RSA 加解密的 Java 实现
4 min read
书接上文;我们已经用 Python 实现了 RSA 加解密算法。
今天再来撸一篇 RSA 算法的 Java 实现。与 Python 与 RSA 算法采用同样的算法和思路 (推荐对比着一起看)。因此,就不讲解具体实现过程了,想看公式可以去:Python 与 RSA 算法。
主要是帮朋友交作业,所以细节肯定不可能那么精致 (甚至可能还有点 bug),并且 (暂时) 没有实现中国剩余算法。

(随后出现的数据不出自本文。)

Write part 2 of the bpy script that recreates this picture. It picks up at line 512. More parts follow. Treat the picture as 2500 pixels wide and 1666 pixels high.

顺便吐槽一下,Java 的 BigInteger 是真的难用 (ー`´ー)。
具体代码如下:
import java.math.BigInteger;
import java.util.Random;
import java.lang.StringBuffer;
import java.util.Scanner;
/**
* rsa
*/
public class rsa {
public static void main(String[] args) {
Calculate c = new Calculate();
Scanner sc = new Scanner(System.in);
BigInteger p = (new Prime()).getPrime(1024);
BigInteger q = (new Prime()).getPrime(1024);
BigInteger e = new BigInteger("65537");
BigInteger n = p.multiply(q); // n = p * q
BigInteger r = c.euler(p, q); // (p-1)(q-1)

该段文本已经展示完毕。